As a matter of law, the servant will not be held guilty of concurrent or contributory negligence, if he continues in his employment under a promise to relieve him from the extraordinary, though known, dangers, within a reasonable time, but it is a question for the jury to say whether or not he was, under such circumstances, guilty of contributory negligence. Hough v. Railway Co., 100 U. S. 213; Anderson Pressed Brick Co. v. Sobkowiak, supra; Furnace Co. v. Abend, 107 Ill. 44.
Unless the danger be so imminent that no prudent person would undertake to perform or continue in the service, it is not, under such circumstances, a question of law, but only one of fact, whether the servant contributed to the injury by continuing in the service. Anderson Pressed Brick Co v. Sobkowiak, supra.
That no such extreme and imminent danger existed in the case at bar, as would make the rule, just stated, applicable to the appellee, is apparent from the fact that the work as done was participated in by the entire crew, of which appellee was a member, both before and up to the time when the alleged promise was made.
We regard the question as being an exceedingly close one, whether a recovery may be sustained in this case, first, as to whether the appellee, after discovering, as he observed, that the brake was deficient in its applying force to the car wheels, was justified in attempting to make the coupling, especially after he saw the fact that the car ahead had a coupler in it, as well as that the shunted car was in the same condition, thus requiring more work than usual to be done in less than the customary time; or, second, whether there was such a preponderance of evidence as the law requires to warrant the finding that in fact.the new promise and request to continue in the work, were made as the appellee testified, and that relying upon such promise, he continued in his work.
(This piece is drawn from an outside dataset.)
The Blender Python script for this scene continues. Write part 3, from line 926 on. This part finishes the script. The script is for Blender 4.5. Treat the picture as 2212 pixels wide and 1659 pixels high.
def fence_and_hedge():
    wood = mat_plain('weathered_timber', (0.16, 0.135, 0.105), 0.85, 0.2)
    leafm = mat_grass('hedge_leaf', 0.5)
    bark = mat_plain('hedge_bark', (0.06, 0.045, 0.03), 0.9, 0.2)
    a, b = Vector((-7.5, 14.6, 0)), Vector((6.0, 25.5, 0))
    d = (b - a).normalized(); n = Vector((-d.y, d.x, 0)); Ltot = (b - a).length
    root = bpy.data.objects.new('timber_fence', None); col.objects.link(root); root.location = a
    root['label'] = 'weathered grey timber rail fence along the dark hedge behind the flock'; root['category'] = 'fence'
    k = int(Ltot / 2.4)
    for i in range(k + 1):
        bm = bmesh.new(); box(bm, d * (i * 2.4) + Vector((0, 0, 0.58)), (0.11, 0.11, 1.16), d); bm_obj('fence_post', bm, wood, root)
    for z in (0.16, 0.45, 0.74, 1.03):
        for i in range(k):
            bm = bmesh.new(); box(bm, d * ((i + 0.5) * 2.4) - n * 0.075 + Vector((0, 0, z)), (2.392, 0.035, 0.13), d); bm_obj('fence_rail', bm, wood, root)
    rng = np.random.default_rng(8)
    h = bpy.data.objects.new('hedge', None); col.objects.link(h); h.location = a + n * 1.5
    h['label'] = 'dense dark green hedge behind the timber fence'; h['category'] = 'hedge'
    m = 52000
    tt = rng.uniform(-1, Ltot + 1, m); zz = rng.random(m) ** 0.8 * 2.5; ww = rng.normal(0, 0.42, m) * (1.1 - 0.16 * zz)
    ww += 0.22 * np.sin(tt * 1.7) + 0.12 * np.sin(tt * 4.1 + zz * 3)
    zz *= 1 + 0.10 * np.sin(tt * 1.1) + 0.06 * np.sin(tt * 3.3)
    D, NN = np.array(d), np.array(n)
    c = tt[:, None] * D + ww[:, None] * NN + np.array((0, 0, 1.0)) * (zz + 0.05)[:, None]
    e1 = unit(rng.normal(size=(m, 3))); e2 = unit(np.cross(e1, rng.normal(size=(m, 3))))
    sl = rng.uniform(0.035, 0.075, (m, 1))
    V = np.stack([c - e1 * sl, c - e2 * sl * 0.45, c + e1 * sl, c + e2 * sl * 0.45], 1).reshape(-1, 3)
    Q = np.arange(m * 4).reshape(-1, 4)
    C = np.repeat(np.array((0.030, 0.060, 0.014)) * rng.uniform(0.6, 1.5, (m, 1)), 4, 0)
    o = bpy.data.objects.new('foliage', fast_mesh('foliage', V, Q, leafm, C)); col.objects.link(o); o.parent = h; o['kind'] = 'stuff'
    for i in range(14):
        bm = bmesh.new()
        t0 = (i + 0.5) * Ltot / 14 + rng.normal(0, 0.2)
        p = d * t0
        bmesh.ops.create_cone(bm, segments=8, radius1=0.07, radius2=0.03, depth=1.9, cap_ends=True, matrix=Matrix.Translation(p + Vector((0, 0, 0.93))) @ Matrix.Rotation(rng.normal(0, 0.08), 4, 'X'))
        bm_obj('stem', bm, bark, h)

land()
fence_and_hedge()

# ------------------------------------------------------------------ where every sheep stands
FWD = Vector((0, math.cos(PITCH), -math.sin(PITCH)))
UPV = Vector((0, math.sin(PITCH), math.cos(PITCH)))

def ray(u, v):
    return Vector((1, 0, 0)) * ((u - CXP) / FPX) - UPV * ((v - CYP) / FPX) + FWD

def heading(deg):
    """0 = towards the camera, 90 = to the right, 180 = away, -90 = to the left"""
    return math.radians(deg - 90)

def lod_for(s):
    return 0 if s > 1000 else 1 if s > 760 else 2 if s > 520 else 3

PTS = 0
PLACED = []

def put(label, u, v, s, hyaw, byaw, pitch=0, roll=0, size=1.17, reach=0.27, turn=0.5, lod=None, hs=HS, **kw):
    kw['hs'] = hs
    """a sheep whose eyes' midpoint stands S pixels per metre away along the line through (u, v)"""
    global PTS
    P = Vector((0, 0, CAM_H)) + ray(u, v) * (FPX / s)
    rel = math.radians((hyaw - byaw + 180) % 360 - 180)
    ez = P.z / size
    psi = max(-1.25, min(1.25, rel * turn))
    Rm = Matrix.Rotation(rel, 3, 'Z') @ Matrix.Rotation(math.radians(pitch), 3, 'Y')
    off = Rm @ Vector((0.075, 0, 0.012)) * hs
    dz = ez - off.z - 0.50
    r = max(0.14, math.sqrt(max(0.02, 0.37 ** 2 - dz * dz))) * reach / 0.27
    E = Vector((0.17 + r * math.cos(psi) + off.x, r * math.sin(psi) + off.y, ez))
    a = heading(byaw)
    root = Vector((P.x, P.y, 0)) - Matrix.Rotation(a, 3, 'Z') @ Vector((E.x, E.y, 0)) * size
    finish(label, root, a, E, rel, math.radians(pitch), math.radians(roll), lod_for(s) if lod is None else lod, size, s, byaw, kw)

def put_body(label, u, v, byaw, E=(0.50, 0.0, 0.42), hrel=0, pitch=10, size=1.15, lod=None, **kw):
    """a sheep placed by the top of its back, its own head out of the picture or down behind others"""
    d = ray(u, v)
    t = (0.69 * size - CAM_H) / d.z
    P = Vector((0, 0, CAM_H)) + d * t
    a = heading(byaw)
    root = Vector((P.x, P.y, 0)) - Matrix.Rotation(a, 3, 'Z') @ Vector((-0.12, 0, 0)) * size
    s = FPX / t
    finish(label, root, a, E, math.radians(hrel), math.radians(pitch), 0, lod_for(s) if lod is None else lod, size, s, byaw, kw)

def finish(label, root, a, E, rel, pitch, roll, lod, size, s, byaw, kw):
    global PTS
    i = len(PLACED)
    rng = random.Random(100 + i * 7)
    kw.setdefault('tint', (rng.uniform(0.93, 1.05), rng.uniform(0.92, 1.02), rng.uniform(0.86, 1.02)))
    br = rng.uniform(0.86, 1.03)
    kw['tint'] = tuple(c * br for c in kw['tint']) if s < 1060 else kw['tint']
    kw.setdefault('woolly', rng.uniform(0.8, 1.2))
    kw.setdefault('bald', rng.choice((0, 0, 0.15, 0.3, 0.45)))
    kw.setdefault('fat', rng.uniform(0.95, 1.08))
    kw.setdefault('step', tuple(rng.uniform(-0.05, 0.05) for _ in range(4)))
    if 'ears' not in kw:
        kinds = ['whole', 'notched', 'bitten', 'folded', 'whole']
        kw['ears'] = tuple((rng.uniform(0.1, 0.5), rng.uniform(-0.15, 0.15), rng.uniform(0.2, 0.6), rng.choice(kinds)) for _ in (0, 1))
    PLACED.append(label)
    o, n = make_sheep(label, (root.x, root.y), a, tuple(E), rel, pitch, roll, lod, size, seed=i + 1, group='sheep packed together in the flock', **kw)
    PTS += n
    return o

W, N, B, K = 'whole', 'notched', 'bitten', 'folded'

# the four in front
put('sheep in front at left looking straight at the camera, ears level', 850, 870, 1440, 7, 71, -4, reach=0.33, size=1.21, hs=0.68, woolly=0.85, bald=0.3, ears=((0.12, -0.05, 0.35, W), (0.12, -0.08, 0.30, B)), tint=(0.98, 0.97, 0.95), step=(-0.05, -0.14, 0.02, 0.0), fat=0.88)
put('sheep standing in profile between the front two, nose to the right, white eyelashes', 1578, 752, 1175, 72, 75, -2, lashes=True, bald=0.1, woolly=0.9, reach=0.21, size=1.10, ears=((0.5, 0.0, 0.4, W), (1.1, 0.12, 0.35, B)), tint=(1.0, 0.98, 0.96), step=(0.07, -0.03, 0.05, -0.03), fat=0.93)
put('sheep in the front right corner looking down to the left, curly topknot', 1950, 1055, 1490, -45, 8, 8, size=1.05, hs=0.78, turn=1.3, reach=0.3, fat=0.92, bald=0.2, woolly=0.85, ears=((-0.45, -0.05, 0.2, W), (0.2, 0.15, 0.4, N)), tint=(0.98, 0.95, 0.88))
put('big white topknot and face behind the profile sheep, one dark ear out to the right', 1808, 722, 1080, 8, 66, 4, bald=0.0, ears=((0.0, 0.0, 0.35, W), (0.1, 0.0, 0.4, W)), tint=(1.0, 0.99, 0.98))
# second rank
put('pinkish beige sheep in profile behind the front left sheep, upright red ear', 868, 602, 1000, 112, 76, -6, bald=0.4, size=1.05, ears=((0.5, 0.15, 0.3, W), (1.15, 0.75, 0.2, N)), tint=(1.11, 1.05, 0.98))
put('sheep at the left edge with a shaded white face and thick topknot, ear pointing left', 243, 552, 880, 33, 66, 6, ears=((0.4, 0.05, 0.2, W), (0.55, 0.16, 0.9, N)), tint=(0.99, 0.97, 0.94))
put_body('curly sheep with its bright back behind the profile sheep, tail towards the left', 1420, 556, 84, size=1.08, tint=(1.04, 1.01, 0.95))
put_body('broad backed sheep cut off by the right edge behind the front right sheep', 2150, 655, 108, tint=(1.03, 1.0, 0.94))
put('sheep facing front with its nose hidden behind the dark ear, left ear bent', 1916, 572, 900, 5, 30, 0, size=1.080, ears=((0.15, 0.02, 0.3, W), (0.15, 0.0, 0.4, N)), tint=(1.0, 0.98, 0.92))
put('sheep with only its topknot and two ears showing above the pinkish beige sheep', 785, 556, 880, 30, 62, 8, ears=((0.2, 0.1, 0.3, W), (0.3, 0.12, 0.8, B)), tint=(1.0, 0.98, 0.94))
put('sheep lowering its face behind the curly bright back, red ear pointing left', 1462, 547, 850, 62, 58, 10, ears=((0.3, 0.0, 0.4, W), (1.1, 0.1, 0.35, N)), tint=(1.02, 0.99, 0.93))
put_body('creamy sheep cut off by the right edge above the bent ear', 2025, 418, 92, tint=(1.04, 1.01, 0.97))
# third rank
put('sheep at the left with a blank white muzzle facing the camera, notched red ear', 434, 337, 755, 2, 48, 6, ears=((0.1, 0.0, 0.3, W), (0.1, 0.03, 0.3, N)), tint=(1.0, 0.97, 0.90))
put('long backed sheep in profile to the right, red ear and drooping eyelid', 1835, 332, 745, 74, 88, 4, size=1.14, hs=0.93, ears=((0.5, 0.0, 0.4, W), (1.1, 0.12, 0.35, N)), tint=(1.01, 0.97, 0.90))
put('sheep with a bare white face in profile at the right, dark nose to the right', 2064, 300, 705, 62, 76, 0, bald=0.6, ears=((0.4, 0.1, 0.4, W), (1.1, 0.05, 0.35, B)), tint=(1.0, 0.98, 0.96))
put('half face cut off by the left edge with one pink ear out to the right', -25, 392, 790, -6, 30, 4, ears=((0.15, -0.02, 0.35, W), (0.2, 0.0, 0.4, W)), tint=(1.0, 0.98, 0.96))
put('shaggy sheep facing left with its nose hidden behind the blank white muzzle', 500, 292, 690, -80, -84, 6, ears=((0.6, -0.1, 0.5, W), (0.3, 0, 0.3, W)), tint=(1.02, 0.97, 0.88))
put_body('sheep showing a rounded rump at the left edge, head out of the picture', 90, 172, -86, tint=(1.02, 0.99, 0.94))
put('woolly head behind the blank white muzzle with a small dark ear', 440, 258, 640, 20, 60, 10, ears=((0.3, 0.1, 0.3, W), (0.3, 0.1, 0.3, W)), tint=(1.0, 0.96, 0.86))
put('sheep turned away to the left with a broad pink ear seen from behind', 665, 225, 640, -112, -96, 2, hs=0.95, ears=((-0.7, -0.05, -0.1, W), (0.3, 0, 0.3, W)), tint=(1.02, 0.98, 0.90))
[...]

But in view of the weight which, under the law, we are bound to yield to the verdicts of juries upon pure questions of fact, we are disinclined to disturb the judgment, which is apparently quite reasonable in amount, if any recovery can be had.
¡No instructions were asked by the appellee. Of the many offered by the appellant, some were given as asked, others were given in a modified form, and still others were refused altogether.
They are too numerous to discuss in detail, but from a consideration of them all, we think the jury were fully and fairly instructed as to the law of the case, and that no substantial error was committed by the trial court concerning them.
It is urged as error that counsel for appellee made improper remarks in his argument to the jury. We do not think the remarks complained of can be said to constitute serious error, and refer to Harms v. Stier, ¡No. 6574, this term.
Other questions have been argued, but what we have said concerning what we regard to be the controlling features of the case, must suffice.
The judgment of the Superior Court will be affirmed, and it is so ordered.